Recent observational studies of intermediate-age star clusters (SCs) in the Large Magellanic Cloud (LMC) have reported that a significant number of these objects show double main-sequence turn-offs (DMSTOs) in their colour-magnitude diagrams (CMDs). One plausible explanation for the origin of these DMSTOs is that the SCs are composed of two different stellar populations with age differences of ∼300 Myr. Based on analytical methods and numerical simulations, we explore a new scenario in which SCs interact and merge with star-forming giant molecular clouds (GMCs) to form new composite SCs with two distinct component populations. In this new scenario, the possible age differences between the two different stellar populations responsible for the DMSTOs are due largely to secondary star formation within GMCs interacting and merging with already-existing SCs in the LMC disc.
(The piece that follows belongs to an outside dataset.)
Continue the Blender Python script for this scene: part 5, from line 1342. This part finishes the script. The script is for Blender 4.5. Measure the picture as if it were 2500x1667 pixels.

The total gas masses being converted into new stars (i.e. the second generation of stars) during GMC-SC interaction and merging can be comparable to or larger than the masses of the original SCs (i.e. the first generation of stars) in this scenario. Our simulations show that the spatial distributions of new stars in composite SCs formed from GMC-SC merging are more compact than those of stars initially in the SCs. We discuss both advantages and disadvantages of the new scenario in explaining fundamental properties of SCs with DMSTOs in the LMC and in the Small Magellanic Cloud (SMC). We also discuss the merits of various alternative scenarios for the origin of the DMSTOs.